What you should do>
Please restate, exactly as written, the lines running from the beginning of the material through the line that has "5).geo(), m_blackr, so)" in it.

Source data>
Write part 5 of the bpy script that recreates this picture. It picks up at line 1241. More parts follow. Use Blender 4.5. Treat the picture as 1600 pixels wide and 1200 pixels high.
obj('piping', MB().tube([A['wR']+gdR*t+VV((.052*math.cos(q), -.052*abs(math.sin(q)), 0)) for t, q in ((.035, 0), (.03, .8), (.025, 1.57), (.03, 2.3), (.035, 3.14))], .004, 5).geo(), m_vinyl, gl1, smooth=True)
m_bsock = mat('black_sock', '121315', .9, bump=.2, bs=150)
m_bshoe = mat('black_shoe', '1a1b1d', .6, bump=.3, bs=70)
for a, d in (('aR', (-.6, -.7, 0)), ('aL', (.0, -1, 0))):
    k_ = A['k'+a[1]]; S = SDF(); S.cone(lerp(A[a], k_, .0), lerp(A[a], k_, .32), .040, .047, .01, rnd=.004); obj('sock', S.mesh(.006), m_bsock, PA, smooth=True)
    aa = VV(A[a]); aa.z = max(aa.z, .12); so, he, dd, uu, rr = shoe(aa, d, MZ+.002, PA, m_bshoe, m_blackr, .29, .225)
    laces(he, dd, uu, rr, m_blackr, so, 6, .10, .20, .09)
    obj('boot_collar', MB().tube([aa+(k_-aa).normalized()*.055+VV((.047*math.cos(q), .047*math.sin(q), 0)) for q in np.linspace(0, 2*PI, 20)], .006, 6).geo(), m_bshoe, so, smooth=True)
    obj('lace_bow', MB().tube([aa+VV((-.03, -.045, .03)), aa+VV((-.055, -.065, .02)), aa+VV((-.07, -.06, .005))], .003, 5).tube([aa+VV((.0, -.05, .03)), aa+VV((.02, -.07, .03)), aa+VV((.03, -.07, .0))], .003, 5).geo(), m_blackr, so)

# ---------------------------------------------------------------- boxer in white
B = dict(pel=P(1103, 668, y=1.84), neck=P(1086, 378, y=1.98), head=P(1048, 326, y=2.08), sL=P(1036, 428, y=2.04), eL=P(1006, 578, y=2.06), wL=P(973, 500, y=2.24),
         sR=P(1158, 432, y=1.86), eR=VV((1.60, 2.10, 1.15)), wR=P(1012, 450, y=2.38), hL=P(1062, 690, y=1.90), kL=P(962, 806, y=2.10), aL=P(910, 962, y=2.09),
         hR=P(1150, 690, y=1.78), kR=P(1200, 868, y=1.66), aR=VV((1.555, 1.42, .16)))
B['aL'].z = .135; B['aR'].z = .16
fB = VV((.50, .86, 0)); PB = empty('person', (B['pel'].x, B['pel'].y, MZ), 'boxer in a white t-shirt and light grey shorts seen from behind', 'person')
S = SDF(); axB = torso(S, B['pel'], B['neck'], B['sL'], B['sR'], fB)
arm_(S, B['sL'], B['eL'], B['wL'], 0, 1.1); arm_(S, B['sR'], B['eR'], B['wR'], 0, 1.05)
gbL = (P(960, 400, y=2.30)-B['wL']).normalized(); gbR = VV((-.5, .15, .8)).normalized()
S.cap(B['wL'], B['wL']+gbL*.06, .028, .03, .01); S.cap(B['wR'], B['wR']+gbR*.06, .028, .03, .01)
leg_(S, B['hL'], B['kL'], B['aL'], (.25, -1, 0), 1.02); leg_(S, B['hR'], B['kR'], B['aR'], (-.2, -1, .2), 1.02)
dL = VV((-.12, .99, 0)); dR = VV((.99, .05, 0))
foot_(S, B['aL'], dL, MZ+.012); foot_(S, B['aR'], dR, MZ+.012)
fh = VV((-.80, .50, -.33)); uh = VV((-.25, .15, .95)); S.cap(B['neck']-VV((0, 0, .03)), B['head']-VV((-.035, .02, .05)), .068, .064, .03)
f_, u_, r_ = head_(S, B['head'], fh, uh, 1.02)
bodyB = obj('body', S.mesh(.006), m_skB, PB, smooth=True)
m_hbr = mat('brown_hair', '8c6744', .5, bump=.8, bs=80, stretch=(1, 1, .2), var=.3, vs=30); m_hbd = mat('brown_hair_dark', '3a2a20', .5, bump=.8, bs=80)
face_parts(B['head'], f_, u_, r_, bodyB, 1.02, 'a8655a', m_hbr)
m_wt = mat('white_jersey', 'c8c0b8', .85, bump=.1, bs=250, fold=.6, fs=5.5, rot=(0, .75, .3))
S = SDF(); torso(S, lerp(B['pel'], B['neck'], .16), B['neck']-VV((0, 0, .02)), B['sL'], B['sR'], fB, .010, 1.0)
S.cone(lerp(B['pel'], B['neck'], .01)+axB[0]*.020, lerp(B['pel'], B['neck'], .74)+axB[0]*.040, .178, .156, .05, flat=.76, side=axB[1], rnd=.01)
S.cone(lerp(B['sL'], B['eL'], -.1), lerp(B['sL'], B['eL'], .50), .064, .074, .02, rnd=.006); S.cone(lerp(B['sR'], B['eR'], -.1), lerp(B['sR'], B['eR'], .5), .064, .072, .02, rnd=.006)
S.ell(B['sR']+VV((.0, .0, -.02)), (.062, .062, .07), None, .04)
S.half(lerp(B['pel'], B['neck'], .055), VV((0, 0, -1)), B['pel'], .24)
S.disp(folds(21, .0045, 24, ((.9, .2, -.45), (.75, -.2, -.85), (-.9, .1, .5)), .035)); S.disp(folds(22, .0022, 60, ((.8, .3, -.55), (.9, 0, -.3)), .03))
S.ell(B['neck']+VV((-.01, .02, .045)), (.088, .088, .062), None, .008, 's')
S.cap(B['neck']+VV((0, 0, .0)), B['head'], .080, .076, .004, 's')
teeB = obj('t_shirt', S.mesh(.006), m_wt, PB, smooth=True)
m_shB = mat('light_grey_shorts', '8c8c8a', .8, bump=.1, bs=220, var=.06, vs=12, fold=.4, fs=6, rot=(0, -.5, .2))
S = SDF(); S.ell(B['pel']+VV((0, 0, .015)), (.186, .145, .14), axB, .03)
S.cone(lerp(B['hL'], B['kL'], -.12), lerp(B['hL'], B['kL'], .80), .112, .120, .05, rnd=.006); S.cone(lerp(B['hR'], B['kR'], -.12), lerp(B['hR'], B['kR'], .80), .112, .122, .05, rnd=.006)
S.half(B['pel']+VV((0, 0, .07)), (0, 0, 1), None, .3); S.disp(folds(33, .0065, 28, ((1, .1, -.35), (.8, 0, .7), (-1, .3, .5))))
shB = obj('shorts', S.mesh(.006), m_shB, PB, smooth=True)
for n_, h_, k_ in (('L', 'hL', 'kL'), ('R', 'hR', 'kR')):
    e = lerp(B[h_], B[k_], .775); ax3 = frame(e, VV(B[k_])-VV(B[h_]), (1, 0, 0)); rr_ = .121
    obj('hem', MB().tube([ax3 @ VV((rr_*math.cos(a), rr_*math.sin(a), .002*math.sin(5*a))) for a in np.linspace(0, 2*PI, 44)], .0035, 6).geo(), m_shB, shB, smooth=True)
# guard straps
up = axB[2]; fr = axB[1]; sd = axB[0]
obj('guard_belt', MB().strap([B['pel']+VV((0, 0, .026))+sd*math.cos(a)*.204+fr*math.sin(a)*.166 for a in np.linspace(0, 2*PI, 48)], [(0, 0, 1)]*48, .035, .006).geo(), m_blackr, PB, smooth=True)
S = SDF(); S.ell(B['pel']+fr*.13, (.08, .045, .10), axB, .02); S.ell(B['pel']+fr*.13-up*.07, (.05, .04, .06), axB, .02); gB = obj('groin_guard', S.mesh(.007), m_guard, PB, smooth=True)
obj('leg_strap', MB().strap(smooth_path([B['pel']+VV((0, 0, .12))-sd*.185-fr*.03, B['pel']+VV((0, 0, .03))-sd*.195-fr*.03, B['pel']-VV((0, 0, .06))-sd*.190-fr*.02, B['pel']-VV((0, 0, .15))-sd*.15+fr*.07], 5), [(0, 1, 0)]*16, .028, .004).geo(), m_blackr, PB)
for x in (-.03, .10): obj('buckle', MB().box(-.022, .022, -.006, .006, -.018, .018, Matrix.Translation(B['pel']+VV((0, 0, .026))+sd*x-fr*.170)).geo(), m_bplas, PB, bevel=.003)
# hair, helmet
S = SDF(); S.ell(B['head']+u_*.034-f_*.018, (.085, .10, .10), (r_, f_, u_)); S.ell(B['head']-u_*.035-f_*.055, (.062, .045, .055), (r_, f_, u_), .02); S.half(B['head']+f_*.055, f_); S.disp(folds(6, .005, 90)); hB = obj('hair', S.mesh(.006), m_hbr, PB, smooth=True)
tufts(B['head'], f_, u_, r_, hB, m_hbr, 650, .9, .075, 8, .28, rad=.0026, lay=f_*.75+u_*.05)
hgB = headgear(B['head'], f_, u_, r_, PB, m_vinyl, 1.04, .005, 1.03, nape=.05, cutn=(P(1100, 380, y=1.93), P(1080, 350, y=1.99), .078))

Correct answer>
Write part 5 of the bpy script that recreates this picture. It picks up at line 1241. More parts follow. Use Blender 4.5. Treat the picture as 1600 pixels wide and 1200 pixels high.
obj('piping', MB().tube([A['wR']+gdR*t+VV((.052*math.cos(q), -.052*abs(math.sin(q)), 0)) for t, q in ((.035, 0), (.03, .8), (.025, 1.57), (.03, 2.3), (.035, 3.14))], .004, 5).geo(), m_vinyl, gl1, smooth=True)
m_bsock = mat('black_sock', '121315', .9, bump=.2, bs=150)
m_bshoe = mat('black_shoe', '1a1b1d', .6, bump=.3, bs=70)
for a, d in (('aR', (-.6, -.7, 0)), ('aL', (.0, -1, 0))):
    k_ = A['k'+a[1]]; S = SDF(); S.cone(lerp(A[a], k_, .0), lerp(A[a], k_, .32), .040, .047, .01, rnd=.004); obj('sock', S.mesh(.006), m_bsock, PA, smooth=True)
    aa = VV(A[a]); aa.z = max(aa.z, .12); so, he, dd, uu, rr = shoe(aa, d, MZ+.002, PA, m_bshoe, m_blackr, .29, .225)
    laces(he, dd, uu, rr, m_blackr, so, 6, .10, .20, .09)
    obj('boot_collar', MB().tube([aa+(k_-aa).normalized()*.055+VV((.047*math.cos(q), .047*math.sin(q), 0)) for q in np.linspace(0, 2*PI, 20)], .006, 6).geo(), m_bshoe, so, smooth=True)
    obj('lace_bow', MB().tube([aa+VV((-.03, -.045, .03)), aa+VV((-.055, -.065, .02)), aa+VV((-.07, -.06, .005))], .003, 5).tube([aa+VV((.0, -.05, .03)), aa+VV((.02, -.07, .03)), aa+VV((.03, -.07, .0))], .003, 5).geo(), m_blackr, so)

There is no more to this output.